> Input data

--

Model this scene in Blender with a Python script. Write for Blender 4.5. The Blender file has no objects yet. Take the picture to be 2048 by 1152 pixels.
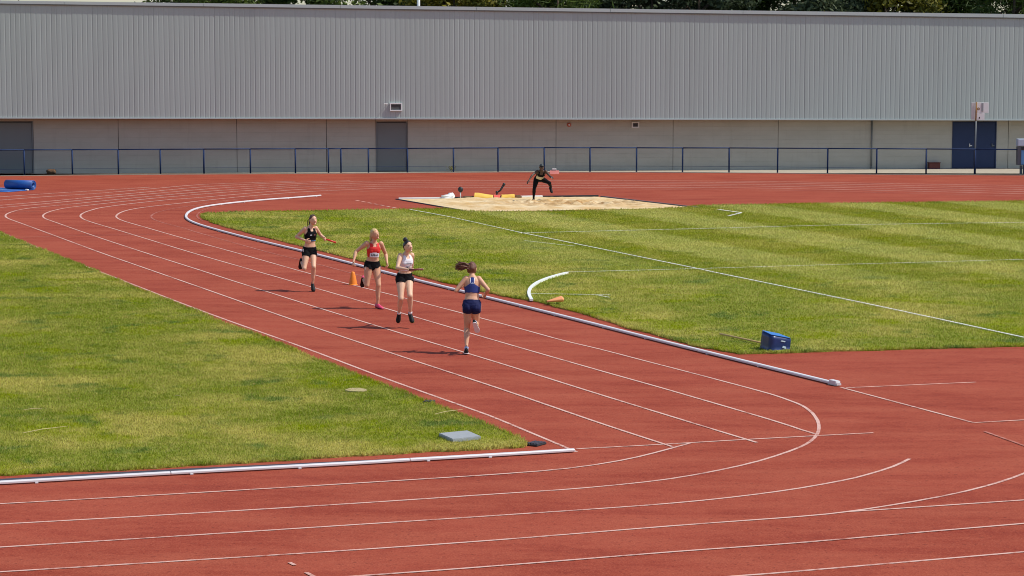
import bpy, bmesh, math, random
import numpy as np
from mathutils import Vector, Matrix, Quaternion, kdtree, noise
random.seed(7); rng = np.random.default_rng(7)
R = math.radians
C = bpy.context.scene.collection
S = bpy.context.scene

# ------------------------------------------------------------------ camera
CAM_H, CAM_F, HORIZON = 5.3, 4700.0, 105.0            # eye height (m), focal length (px of a 2048 wide frame)
PITCH = math.atan((576 - HORIZON) / CAM_F)
cd = bpy.data.cameras.new('camera'); cam = bpy.data.objects.new('camera', cd); C.objects.link(cam)
cam.location = (0, 0, CAM_H); cam.rotation_euler = (math.pi / 2 - PITCH, 0, 0)
cd.sensor_width = 36; cd.lens = CAM_F / 2048 * 36; cd.clip_start = 0.5; cd.clip_end = 2000
S.camera = cam
# ------------------------------------------------------------------ sky and sun
SUN_EL = R(53)
sun_from = Vector((1.0, -0.13, 0)).normalized() * math.cos(SUN_EL) + Vector((0, 0, math.sin(SUN_EL)))
w = bpy.data.worlds.new('World'); S.world = w; w.use_nodes = True
nt = w.node_tree; bg = nt.nodes['Background']
sky = nt.nodes.new('ShaderNodeTexSky'); sky.sky_type = 'NISHITA'; sky.sun_disc = False
sky.sun_elevation = SUN_EL; sky.sun_rotation = math.atan2(sun_from.x, sun_from.y)
sky.air_density = 1.0; sky.dust_density = 0.9; sky.ozone_density = 1.0
nt.links.new(sky.outputs[0], bg.inputs[0]); bg.inputs[1].default_value = 0.125
sl = bpy.data.lights.new('sun', 'SUN'); sl.energy = 3.6; sl.angle = R(0.6); sl.color = (1.0, 0.95, 0.85)
so = bpy.data.objects.new('sun', sl); C.objects.link(so)
so.rotation_euler = (-sun_from).to_track_quat('-Z', 'Y').to_euler()
so.location = (40, -5, 60)
S.view_settings.view_transform = 'Standard'; S.view_settings.look = 'None'
S.view_settings.exposure = 0.16; S.view_settings.gamma = 1.0
S.render.engine = 'CYCLES'; S.cycles.filter_width = 1.0

# ------------------------------------------------------------------ survey helpers
_c, _s = math.cos(PITCH), math.sin(PITCH)
def ray(u, v):
    a = (u - 1024) / CAM_F; b = (576 - v) / CAM_F
    return Vector((a, _c + _s * b, -_s + _c * b))
def G(u, v, z=0.0):                       # point of the level ground seen at u,v
    d = ray(u, v); t = (z - CAM_H) / d.z
    return Vector((d.x * t, d.y * t, z))
def A(u, v, Y):                           # point at distance Y
    d = ray(u, v); t = Y / d.y
    return Vector((d.x * t, Y, CAM_H + d.z * t))

# ------------------------------------------------------------------ object helpers
def link(o, parent=None):
    C.objects.link(o)
    if parent is not None: o.parent = parent
    return o
def tag(o, label=None, cat=None, group=None, kind=None):
    if label: o['label'] = label
    if cat: o['category'] = cat
    if group: o['group'] = group
    if kind: o['kind'] = kind
    return o
def empty(name, loc=(0, 0, 0), rz=0, label=None, cat=None, group=None):
    o = bpy.data.objects.new(name, None); o.location = loc; o.rotation_euler = (0, 0, rz)
    o.empty_display_size = 0.2
    link(o); return tag(o, label, cat, group)
def obj(name, bm, m, parent=None, smooth=False, loc=None):
    me = bpy.data.meshes.new(name)
    bmesh.ops.recalc_face_normals(bm, faces=bm.faces)
    bm.to_mesh(me); bm.free()
    if smooth: me.shade_smooth()
    for x in (m if isinstance(m, (list, tuple)) else [m]): me.materials.append(x)
    o = bpy.data.objects.new(name, me)
    if loc is not None: o.location = loc
    return link(o, parent)
def pyobj(name, vs, fs, m, parent=None, smooth=False):
    me = bpy.data.meshes.new(name); me.from_pydata([tuple(v) for v in vs], [], fs); me.update()
    if smooth: me.shade_smooth()
    me.materials.append(m)
    return link(bpy.data.objects.new(name, me), parent)
def box(bm, x0, x1, y0, y1, z0, z1, bev=0.0, M=None):
    vs = [bm.verts.new((x, y, z)) for x in (x0, x1) for y in (y0, y1) for z in (z0, z1)]
    fs = [bm.faces.new([vs[i] for i in q]) for q in ((0,1,3,2),(4,6,7,5),(0,4,5,1),(2,3,7,6),(0,2,6,4),(1,5,7,3))]
    if M is not None: bmesh.ops.transform(bm, matrix=M, verts=vs)
    if bev > 0:
        es = {e for f in fs for e in f.edges}
        bmesh.ops.bevel(bm, geom=list(es), offset=bev, segments=2, affect='EDGES', profile=0.6)
    return bm
def nb(): return bmesh.new()
def frame(d, hint=Vector((0, 0, 1))):
    d = d.normalized()
    if abs(d.dot(hint)) > 0.95: hint = Vector((1, 0, 0)) if abs(d.x) < 0.9 else Vector((0, 1, 0))
    s = d.cross(hint).normalized(); n = s.cross(d).normalized()
    return s, n
def tube(bm, pts, rad, n=8, cap=True):    # pts list of Vector, rad number or list
    pts = [Vector(p) for p in pts]; k = len(pts)
    if not hasattr(rad, '__len__'): rad = [rad] * k
    rings = []; s0 = None
    for i, p in enumerate(pts):
        d = (pts[min(i + 1, k - 1)] - pts[max(i - 1, 0)])
        if d.length < 1e-9: d = Vector((0, 0, 1))
        d.normalize()
        if s0 is None: s, q = frame(d)
        else:
            s = (s0 - d * s0.dot(d)); s = s.normalized() if s.length > 1e-6 else frame(d)[0]
            q = s.cross(d).normalized()
        s0 = s
        rings.append([bm.verts.new(p + (s * math.cos(a) + q * math.sin(a)) * rad[i]) for a in (2 * math.pi * j / n for j in range(n))])
    for a, b in zip(rings, rings[1:]):
        for j in range(n): bm.faces.new((a[j], a[(j + 1) % n], b[(j + 1) % n], b[j]))
    if cap:
        bm.faces.new(rings[0][::-1]); bm.faces.new(rings[-1])
    return rings
def lathe(bm, prof, n=24, M=None):        # prof: (radius, height)
    rings = []; vs = []
    for r, z in prof:
        ring = [bm.verts.new((r * math.cos(a), r * math.sin(a), z)) for a in (2 * math.pi * j / n for j in range(n))]
        rings.append(ring); vs += ring
    for a, b in zip(rings, rings[1:]):
        for j in range(n): bm.faces.new((a[j], a[(j + 1) % n], b[(j + 1) % n], b[j]))
    if M is not None: bmesh.ops.transform(bm, matrix=M, verts=vs)
    return vs
def smooth_path(P, step=0.5):             # Catmull-Rom through ground points
    P = [Vector(p) for p in P]
    if len(P) == 2:
        n = max(2, int((P[1] - P[0]).length / step)); return [P[0].lerp(P[1], i / n) for i in range(n + 1)]
    out = []
    for i in range(len(P) - 1):
        p0 = P[i - 1] if i else P[0] * 2 - P[1]; p1, p2 = P[i], P[i + 1]
        p3 = P[i + 2] if i + 2 < len(P) else P[-1] * 2 - P[-2]
        n = max(2, int((p2 - p1).length / step))
        for j in range(n):
            t = j / n
            out.append(0.5 * ((2 * p1) + (p2 - p0) * t + (2 * p0 - 5 * p1 + 4 * p2 - p3) * t * t + (3 * p1 - p0 - 3 * p2 + p3) * t ** 3))
    out.append(P[-1]); return out

# ------------------------------------------------------------------ materials
def mat(name, col, rough=0.7, var=0.12, scale=6.0, bump=0.0, bscale=None, metal=0.0, spec=0.5, coat=0.0):
    m = bpy.data.materials.new(name); m.use_nodes = True; t = m.node_tree; N = t.nodes; L = t.links
    b = N['Principled BSDF']; b.inputs['Roughness'].default_value = rough; b.inputs['Metallic'].default_value = metal
    b.inputs['Specular IOR Level'].default_value = spec; b.inputs['Coat Weight'].default_value = coat
    tc = N.new('ShaderNodeTexCoord'); nz = N.new('ShaderNodeTexNoise'); nz.inputs['Scale'].default_value = scale
    nz.inputs['Detail'].default_value = 5
    L.new(tc.outputs['Object'], nz.inputs['Vector'])
    mx = N.new('ShaderNodeMix'); mx.data_type = 'RGBA'
    c = Vector(col)
    mx.inputs[6].default_value = (*(c * (1 - var)), 1); mx.inputs[7].default_value = (*(c * (1 + var)), 1)
    L.new(nz.outputs[0], mx.inputs[0]); L.new(mx.outputs[2], b.inputs['Base Color'])
    if bump:
        n2 = N.new('ShaderNodeTexNoise'); n2.inputs['Scale'].default_value = bscale or scale * 6; n2.inputs['Detail'].default_value = 3
        L.new(tc.outputs['Object'], n2.inputs['Vector'])
        bp = N.new('ShaderNodeBump'); bp.inputs['Strength'].default_value = bump; bp.inputs['Distance'].default_value = 0.01
        L.new(n2.outputs[0], bp.inputs['Height']); L.new(bp.outputs[0], b.inputs['Normal'])
    return m
def nodes_of(m): return m.node_tree.nodes, m.node_tree.links, m.node_tree.nodes['Principled BSDF']
def ramp(N, L, src, stops):
    r = N.new('ShaderNodeValToRGB'); e = r.color_ramp.elements
    while len(e) < len(stops): e.new(0.5)
    for k, (p, c) in zip(e, stops): k.position = p; k.color = (*c, 1)
    L.new(src, r.inputs[0]); return r.outputs[0]
def wnoise(N, L, scale, detail=4, rough=0.55, stretch=None, dim='3D'):
    g = N.new('ShaderNodeNewGeometry'); src = g.outputs['Position']
    if stretch:
        mp = N.new('ShaderNodeMapping'); mp.inputs['Scale'].default_value = stretch[0]; mp.inputs['Rotation'].default_value = (0, 0, stretch[1])
        L.new(src, mp.inputs[0]); src = mp.outputs[0]
    n = N.new('ShaderNodeTexNoise'); n.inputs['Scale'].default_value = scale; n.inputs['Detail'].default_value = detail
    n.inputs['Roughness'].default_value = rough; L.new(src, n.inputs['Vector'])
    return n.outputs[0]
def mixc(N, L, f, a, b, mode='MIX'):
    m = N.new('ShaderNodeMix'); m.data_type = 'RGBA'; m.blend_type = mode
    for i, x in ((0, f), (6, a), (7, b)):
        if isinstance(x, (int, float)): m.inputs[i].default_value = x
        elif isinstance(x, tuple): m.inputs[i].default_value = (*x, 1)
        else: L.new(x, m.inputs[i])
    return m.outputs[2]
def mapr(N, L, v, a, b, c=0.0, d=1.0):
    m = N.new('ShaderNodeMapRange'); m.inputs[1].default_value = a; m.inputs[2].default_value = b
    m.inputs[3].default_value = c; m.inputs[4].default_value = d; L.new(v, m.inputs[0]); return m.outputs[0]

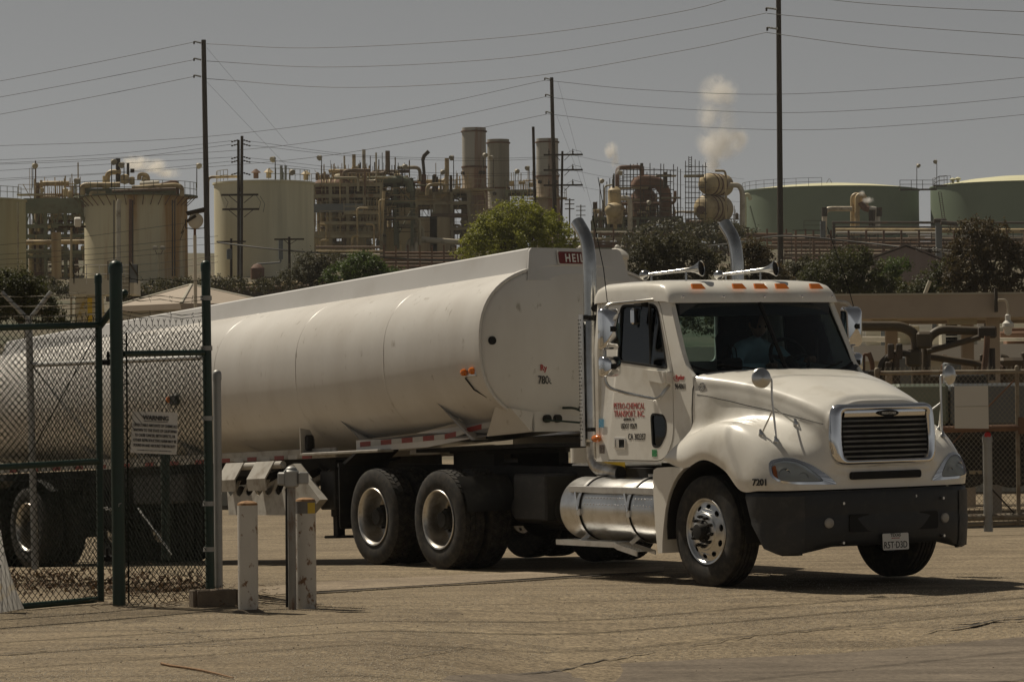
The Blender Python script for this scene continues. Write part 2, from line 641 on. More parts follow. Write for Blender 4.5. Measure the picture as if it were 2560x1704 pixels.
DRUM = m.mesh('brake_drum', MT['chassis'])
# dual rim: deep dish
m = MB().lathe([(0.278, -.135), (0.286, .118), (0.305, .134), (0.301, .141), (0.287, .136), (0.278, .118), (0.268, .09), (0.262, .02), (0.256, -.06), (0.240, -.085)], (0, 0, 0), (0, -1, 0), 56)
annulus_with_holes(m, 0.13, -.10, 0.242, -.085, 10, 0.20, 0.018, 0.030)
RIM_DUAL = m.mesh('rim', MT['rim'])
m = MB().lathe([(0.135, -.095), (0.128, -.03), (0.105, -.01), (0.10, .06), (0.082, .075), (0.078, .10), (0.0, .105)], (0, 0, 0), (0, -1, 0), 28)
for k in range(10):
    a = 2 * math.pi * k / 10
    m.cyl((.118 * math.cos(a), .02, .118 * math.sin(a)), (.118 * math.cos(a), -.015, .118 * math.sin(a)), .014, n=6)
HUB_DUAL = m.mesh('hub', MT['chassis'])

def add_wheel(root, kind, x, y, side, z=0.505, spin=0.0):
    """side -1: faces -y (towards the camera)"""
    w = sub('wheel', root, (x, y, z), (0, spin, 0) if side < 0 else (0, spin, math.pi))
    link('tyre', TYRE_STEER if kind == 'steer' else TYRE_DRIVE, w)
    if kind == 'steer':
        link('rim', RIM_STEER, w)
        link('hub', HUB_STEER, w)
        link('brake_drum', DRUM, w)
        for k in range(10):
            a = 2 * math.pi * k / 10
            n = link('lug_nut', NUT, w)
            n.location = (0.136 * math.cos(a), -.156, 0.136 * math.sin(a))
    else:
        link('rim', RIM_DUAL, w)
        if kind == 'outer':
            link('hub', HUB_DUAL, w)
    return w

DRIVE_X = (-4.60, -5.92)
add_wheel(truck, 'steer', 0, -1.03, -1, spin=0.15)
add_wheel(truck, 'steer', 0, 1.03, 1)
for x in DRIVE_X:
    for s in (-1, 1):
        add_wheel(truck, 'outer', x, s * 1.075, s, spin=rng.random())
        add_wheel(truck, 'inner', x, s * 0.755, s, spin=rng.random())

# ---- chassis
for s in (-1, 1):
    MB().box((-2.85, s * 0.43, 0.90), (7.7, 0.09, 0.27)).build('frame_rail', MT['chassis'], truck)
for x in (-6.5, -5.26, -3.9, -2.6, 0.3):
    MB().box((x, 0, 0.90), (0.12, 0.77, 0.22)).build('cross_member', MT['chassis'], truck)
for x in DRIVE_X:
    m = MB()
    m.cyl((x, -0.6, 0.505), (x, 0.6, 0.505), 0.10, n=12)
    m.ball((x, 0.05, 0.52), (0.26, 0.22, 0.24), 14, 10)
    for s in (-1, 1):
        m.cyl((x - .18, s * 0.43, 0.55), (x - .18, s * 0.43, 0.80), 0.12, n=12)
        m.box((x - 0.0, s * 0.43, 0.62), (0.75, 0.10, 0.06))
    m.build('drive_axle', MT['chassis'], truck)
m = MB().box((0, 0, 0.42), (0.12, 1.8, 0.12))
for s in (-1, 1):
    m.box((0, s * .43, .60), (1.3, .09, .07))
m.build('front_axle', MT['chassis'], truck)
m = MB()
m.plate([round_poly([(-5.62, -.45), (-5.62, -.12), (-5.25, -.06), (-5.25, .06), (-5.62, .12), (-5.62, .45), (-4.75, .52), (-4.5, .3), (-4.5, -.3), (-4.75, -.52)], .04, 2)], 0.05,
        lambda u, v, w: (u, v, 1.15 + w))
for s in (-1, 1):
    m.box((-5.1, s * .40, 1.08), (.8, .12, .16))
m.build('fifth_wheel', MT['chassis'], truck)
# deck plate behind the cab, air lines, engine and gearbox masses
m = MB().rbox((-2.75, 0, 1.055), (0.95, 0.95, 0.02), 0.004)
for k in range(9):
    m.box((-3.2 + k * .11, 0, 1.068), (.03, .93, .006))
m.build('deck_plate', MT['alu'], truck)
m = MB().box((0.05, 0, 1.15), (1.5, 0.75, 0.75)).box((-1.3, 0, 0.85), (1.3, 0.55, 0.5)).box((0.85, 0, 1.2), (0.12, 0.95, 0.8))
m.build('engine', MT['chassis'], truck)
for s, x0 in ((-1, -3.55), (1, -3.55)):
    m = MB()
    m.cyl((x0 - .35, s * .62, .62), (x0 + .45, s * .62, .62), .15, n=18)
    m.cyl((x0 - .35, s * .3, .52), (x0 + .45, s * .3, .52), .13, n=18)
    m.build('air_tank', MT['black'], truck)
m = MB().rbox((-3.42, -0.66, 0.74), (0.60, 0.40, 0.46), 0.02)
m.build('battery_box', MT['black'], truck)
# drive fenders and mudflaps
for s in (-1, 1):
    m = MB()
    P = []
    for k in range(9):
        a = RAD(10 + 38 * k / 8)
        P.append([(-4.60 + 0.60 * math.cos(a), s * y, .505 + 0.60 * math.sin(a)) for y in (.62, .80, 1.0, 1.20, 1.215)])
    m.grid(P)
    P2 = [[(p[0] - .012, p[1], p[2] - .012) for p in row] for row in P]
    m.grid(P2)
    m.build('quarter_fender', MT['black'], truck)
    m = MB()
    poly = round_poly([(-.60 * .5, 0.36), (.30, 0.36), (.30, 1.03), (-.30, 1.03)], .04, 3)
    m.plate([poly], 0.012, lambda u, v, w: (-6.58 - w, s * (.93 + u * s), v))
    m.build('mudflap', MT['black'], truck)
    m = MB()
    m.tube([(-6.58, s * .48, 1.10), (-6.58, s * .6, 1.08), (-6.58, s * 1.22, 1.04)], .018, 8)
    m.plate([[(-.31, 1.02), (.31, 1.02), (.31, 1.06), (-.31, 1.06)]], 0.03, lambda u, v, w: (-6.565 - w, s * .93 + u, v))
    m.plate([[(-6.6, 1.06), (-6.28, 1.20), (-6.26, 1.20), (-6.26, 1.18), (-6.58, 1.03)]], 0.5, lambda u, v, w: (u, s * (.68 + w), v))
    m.build('mudflap_bracket', MT['black'], truck)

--

> Set task
Pictures stay out. Print the data exactly, from its first line through the line containing "S = bpy.context.scene".

> Exercise answer
Model this scene in Blender with a Python script. Write for Blender 4.5. The Blender file has no objects yet. Take the picture to be 2048 by 1152 pixels.
import bpy, bmesh, math, random
import numpy as np
from mathutils import Vector, Matrix, Quaternion, kdtree, noise
random.seed(7); rng = np.random.default_rng(7)
R = math.radians
C = bpy.context.scene.collection
S = bpy.context.scene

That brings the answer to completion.